Gorgonian Gardens, Colombo

As one would expect from a site of this name, Gorgonian Gardens is packed with majestic gorgonian sea fans. The site has been recognized for its natural beauty and as such, anchoring here is strictly prohibited. To see the “gardens” for yourself requires a decent to around 35 meters/114 feet and so this site is recommended for certified Deep Divers only. In addition to the Gorgonians – which are undoubtedly the highlight, expect to schools of triggerfish and a healthy smattering of other reef fish.

Bull Dog Reef, Kalpitiya

The Kalpitiya region is well known for its array of critters and Bull Dog Reef is probably the most beautiful reef in the region in which to spot them. This is a must-dive site for anyone interested in macro marine life and underwater photography. Look out for interesting bottom dwellers, a plethora of crustacean species and well camouflaged cephalopods. If you can stand to take a break from the critters, it is not uncommon to encounter Napoleon wrasse here too.

Barracuda Reef, Colombo

This is one of Sri Lanka’s best known reefs for good reasons – it promises a plethora of marine species – in abundance. Barracuda Reef is never the same dive twice, you’ll always discover something new and see something different every time. From macro critters through to larger predators and a multitude of colourful

reef fish there’s little not to like about Barracuda Reef.

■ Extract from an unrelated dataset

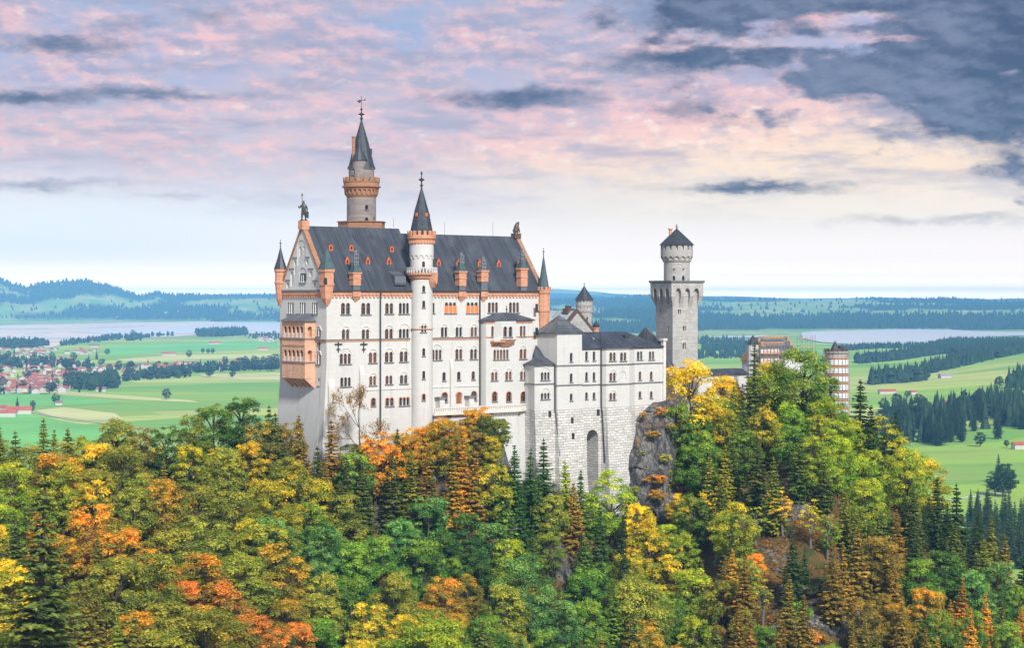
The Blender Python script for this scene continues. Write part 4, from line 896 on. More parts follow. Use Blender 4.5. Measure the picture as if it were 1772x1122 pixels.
# low connecting building at the tower's foot
C2 = Face(CF, (0, -1.0), (1, 0)); q0, q1 = C2.s_at(1150), C2.s_at(1222)
T = Thing(CF, q0, -1, -34, 'link_building', 'plain white link building with dark lean-to roof at the foot of the square tower', 'building')
m_ = MB(); m_.box(q0, q1, -1, 3, -40, C2.z(1160, 636)); T.part('wall', m_, 'white')
m_ = MB(); zz = C2.z(1160, 615); qd = C2.s_at(1167); m_.add([(q0, -1.3, zz-3), (qd, -1.3, zz-3), (qd, 3, zz-3), (q0, 3, zz-3), (q0, -.5, zz+2.4), (q0, 3, zz+2.4), (qd-1.5, 1, zz+1)], [(3, 2, 1, 0), (0, 1, 6, 4), (1, 2, 6), (2, 3, 5, 6), (4, 6, 5), (0, 4, 5, 3)]); T.part('roof', m_, 'slate')

# ---------------------------------------------------------------- gatehouse under scaffolding
GF = Frame((1310-CX)/FP*525, 525.0, 36.0); zf = lambda y, u=0, v=0: GF.z(y, u, v)
GS, GW = Face(GF, (0, 0), (1, 0)), Face(GF, (0, 0), (0, -1))
g0, g1 = GS.s_at(1338), GS.s_at(1388)
T = Thing(GF, g0, 0, -36, 'gatehouse', 'ochre and white gatehouse with blue-grey roof and stepped gables behind the trees', 'gatehouse')
ez, rz = GF.z(618, g0, 0), GF.z(587, g0, 7); m_ = MB(); m_.extr([(g0, 0, -36), (g0, 13, -36), (g0, 13, ez), (g0, 6.5, rz-.3), (g0, 0, ez)], (g1-g0, 0, 0)); T.part('wall', m_, 'snow')
m_ = MB()
for a, e in ((0, -.5), (13, .5)): m_.extr([(g0+.8, a+e, ez-.4), (g0+.8, 6.5, rz-.1), (g0+.8, 6.5, rz+.25), (g0+.8, a+e, ez+.0)], (g1-g0-1.6, 0, 0))
T.part('roof', m_, seamed and 'slate2')
for uu in (g0, g1):
    m_ = MB()
    for i in range(6):
        hv = 6.6-i*1.15; m_.box(uu-.4, uu+.5, 6.5-hv, 6.5+hv, ez-1.5+i*(rz+1.0-ez)/5.2, ez-1.5+(i+1)*(rz+1.0-ez)/5.2-.004)
    T.part('stepped_gable', m_, 'ochre')
m_ = MB(); uu, vv = GF.u(1303, 4), 4.0; m_.lathe(uu, vv, [(1.6, -36), (1.6, GF.z(596, uu, vv))], 12, 0); m_.lathe(uu, vv, [(1.9, GF.z(596, uu, vv)), (.05, GF.z(580, uu, vv))], 12, 1); T.part('corner_turret', m_, ['snow', 'cone'])
# scaffold around the west gable
T = Thing(GF, g0-4, -1, -36, 'scaffolding', 'steel scaffolding with orange planks round the gatehouse stepped gable', 'scaffold')
pm, bm_ = MB(), MB(); sa, sb = GS.s_at(1310), GS.s_at(1346)
for y in (586, 597, 613, 629, 645): z = GF.z(y, sa, -2); pm.box(sa, sb, -2.6, -1.5, z-.12, z); pm.box(sa, sb, -2.62, -2.56, z+.4, z+.7)
T.part('plank_deck', pm, 'plank')
for i in range(7):
    q = sa+(sb-sa)*i/6
    for v in (-2.7, -1.4): bm_.tube([(q, v, -34), (q, v, GF.z(582, sa, -2))], .06, 5)
T.part('scaffold_poles', bm_, 'steel')
m_ = MB()
for y0, y1 in ((600, 612), (616, 628), (632, 644)): GS.slab(m_, sa+.5, sb-.5, GF.z(y1, sa, 0), GF.z(y0, sa, 0), 1.0, 1.05)
T.part('debris_sheet', m_, 'net')
T = Thing(GF, g1, -1, -36, 'scaffolding', 'scaffold bay with orange deck on the right end of the gatehouse roof', 'scaffold')
pm, bm_ = MB(), MB(); sa, sb = GS.s_at(1374), GS.s_at(1400)
for y in (586, 599, 615): z = GF.z(y, sa, -2); pm.box(sa, sb, -2.4, -1.4, z-.12, z)
T.part('plank_deck', pm, 'plank')
for i in range(4):
    q = sa+(sb-sa)*i/3
    for v in (-2.5, -1.3): bm_.tube([(q, v, -34), (q, v, GF.z(580, sa, -2))], .06, 5)
T.part('scaffold_poles', bm_, 'steel')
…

A Note on Wreck Diving in Sri Lanka

Wreck divers will be in their element in Sri Lanka which is also home to numerous other famous wreck dives including the HMS Hermes off Batticaloa; the British Sergeant in Pasikudak; the “Boiler Wrecks” of the SS Brennus and SS Sir John Jacksons; the MV Cordiality in Trinquemalay; the Taprobane East and North Wrecks in Colombo; the Thermophylae Sierra also in Colombo; the SS Rangoon in Galle; and the Panadura Nilkete Wreck which lays off Panadura – to name just a handful!

The Second and Third Reef, Negombo

The Third Reef (or Final Frontier) is located 22km/13 miles from land and it’s also an area known for its dolphin sightings! There are a number of dive sites located on the Second Reef which have an abundance of varied marine species including stingrays, octopus and a multitude of colourful fish and corals.